Spot every line with the word "scene" and return it.

##############################

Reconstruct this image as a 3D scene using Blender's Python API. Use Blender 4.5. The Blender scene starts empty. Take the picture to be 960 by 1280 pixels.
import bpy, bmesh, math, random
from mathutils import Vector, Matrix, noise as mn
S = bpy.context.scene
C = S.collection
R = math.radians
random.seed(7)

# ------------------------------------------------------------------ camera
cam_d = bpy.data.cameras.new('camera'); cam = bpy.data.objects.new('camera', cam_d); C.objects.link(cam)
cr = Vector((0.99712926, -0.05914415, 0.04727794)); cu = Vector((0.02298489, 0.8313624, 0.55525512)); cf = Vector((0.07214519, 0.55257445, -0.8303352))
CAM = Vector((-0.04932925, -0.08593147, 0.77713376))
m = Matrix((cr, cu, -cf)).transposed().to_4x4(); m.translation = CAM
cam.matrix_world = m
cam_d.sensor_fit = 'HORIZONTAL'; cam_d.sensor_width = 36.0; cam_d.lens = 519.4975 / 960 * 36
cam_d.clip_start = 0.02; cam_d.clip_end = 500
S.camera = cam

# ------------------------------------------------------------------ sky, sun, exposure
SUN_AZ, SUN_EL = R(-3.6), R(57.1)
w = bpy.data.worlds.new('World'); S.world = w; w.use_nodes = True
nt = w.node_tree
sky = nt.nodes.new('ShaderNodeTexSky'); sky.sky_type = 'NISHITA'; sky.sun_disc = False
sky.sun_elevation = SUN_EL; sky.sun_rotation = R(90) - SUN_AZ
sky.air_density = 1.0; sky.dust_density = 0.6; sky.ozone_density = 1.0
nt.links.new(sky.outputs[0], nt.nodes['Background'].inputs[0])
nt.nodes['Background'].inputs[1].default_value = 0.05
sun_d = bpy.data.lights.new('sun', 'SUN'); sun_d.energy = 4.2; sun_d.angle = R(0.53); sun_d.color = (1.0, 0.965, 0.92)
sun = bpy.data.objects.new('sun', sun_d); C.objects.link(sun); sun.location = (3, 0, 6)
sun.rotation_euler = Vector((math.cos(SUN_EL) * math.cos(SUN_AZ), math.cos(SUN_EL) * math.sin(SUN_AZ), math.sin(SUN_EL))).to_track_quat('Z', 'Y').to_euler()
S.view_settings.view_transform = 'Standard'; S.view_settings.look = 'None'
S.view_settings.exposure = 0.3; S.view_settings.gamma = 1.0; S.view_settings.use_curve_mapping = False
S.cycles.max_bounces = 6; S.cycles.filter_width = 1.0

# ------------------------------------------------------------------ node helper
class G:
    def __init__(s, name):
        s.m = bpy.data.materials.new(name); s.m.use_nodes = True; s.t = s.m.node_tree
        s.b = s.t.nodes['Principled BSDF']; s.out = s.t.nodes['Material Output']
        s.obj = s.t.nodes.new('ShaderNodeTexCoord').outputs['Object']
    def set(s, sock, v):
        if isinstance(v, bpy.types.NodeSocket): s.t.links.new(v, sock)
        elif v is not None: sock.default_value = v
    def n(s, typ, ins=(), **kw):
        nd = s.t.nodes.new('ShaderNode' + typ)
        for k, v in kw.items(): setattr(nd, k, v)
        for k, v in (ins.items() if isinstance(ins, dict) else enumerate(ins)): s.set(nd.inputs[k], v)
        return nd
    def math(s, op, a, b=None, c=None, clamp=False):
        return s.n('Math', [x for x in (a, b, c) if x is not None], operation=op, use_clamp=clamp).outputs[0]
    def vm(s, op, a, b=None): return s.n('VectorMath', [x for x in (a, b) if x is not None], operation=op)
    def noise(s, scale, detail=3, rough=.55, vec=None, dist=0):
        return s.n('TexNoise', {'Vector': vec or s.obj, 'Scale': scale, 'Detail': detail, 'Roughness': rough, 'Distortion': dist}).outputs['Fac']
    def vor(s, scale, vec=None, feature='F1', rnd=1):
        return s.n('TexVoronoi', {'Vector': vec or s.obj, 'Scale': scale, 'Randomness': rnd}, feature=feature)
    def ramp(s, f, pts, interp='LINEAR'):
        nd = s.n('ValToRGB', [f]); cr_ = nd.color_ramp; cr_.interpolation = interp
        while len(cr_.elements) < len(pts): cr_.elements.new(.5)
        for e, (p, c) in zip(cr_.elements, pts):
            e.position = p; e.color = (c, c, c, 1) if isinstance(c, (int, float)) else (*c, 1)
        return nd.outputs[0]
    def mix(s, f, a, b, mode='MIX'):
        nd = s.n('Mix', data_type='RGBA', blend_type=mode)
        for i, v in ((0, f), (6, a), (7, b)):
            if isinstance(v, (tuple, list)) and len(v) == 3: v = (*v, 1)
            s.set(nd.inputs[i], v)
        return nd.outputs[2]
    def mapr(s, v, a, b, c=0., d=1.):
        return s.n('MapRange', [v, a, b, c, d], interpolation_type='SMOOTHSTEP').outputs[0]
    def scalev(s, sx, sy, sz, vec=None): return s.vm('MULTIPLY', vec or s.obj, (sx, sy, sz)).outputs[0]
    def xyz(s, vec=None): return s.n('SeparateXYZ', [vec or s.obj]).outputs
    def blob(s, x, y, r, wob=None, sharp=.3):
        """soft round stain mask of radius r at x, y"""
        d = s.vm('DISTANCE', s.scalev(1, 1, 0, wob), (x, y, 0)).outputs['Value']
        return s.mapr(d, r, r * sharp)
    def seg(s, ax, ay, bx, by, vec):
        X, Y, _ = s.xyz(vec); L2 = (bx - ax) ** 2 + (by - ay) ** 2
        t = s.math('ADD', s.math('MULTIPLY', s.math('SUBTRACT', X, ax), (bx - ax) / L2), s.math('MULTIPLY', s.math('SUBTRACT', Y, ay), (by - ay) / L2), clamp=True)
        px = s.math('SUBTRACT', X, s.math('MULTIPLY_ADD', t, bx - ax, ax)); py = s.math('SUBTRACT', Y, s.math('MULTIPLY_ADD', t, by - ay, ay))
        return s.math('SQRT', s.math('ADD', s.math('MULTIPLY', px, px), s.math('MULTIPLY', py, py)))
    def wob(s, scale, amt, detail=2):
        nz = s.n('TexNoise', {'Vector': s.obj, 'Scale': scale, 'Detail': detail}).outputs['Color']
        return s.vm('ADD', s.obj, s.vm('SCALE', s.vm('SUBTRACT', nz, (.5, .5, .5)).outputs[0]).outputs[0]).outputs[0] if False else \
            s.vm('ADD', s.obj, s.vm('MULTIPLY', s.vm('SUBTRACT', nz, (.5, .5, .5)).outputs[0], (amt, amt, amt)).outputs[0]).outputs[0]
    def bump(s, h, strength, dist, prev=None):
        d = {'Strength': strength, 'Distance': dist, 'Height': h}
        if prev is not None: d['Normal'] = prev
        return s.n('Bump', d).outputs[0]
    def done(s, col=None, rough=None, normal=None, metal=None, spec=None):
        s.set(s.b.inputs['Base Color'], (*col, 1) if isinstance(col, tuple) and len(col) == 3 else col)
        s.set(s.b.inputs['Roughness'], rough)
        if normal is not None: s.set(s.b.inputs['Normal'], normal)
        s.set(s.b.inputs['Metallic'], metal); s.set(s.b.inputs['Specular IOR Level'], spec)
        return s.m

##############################

- _The solution_
Reconstruct this image as a 3D scene using Blender's Python API. Use Blender 4.5. The Blender scene starts empty. Take the picture to be 960 by 1280 pixels.
S = bpy.context.scene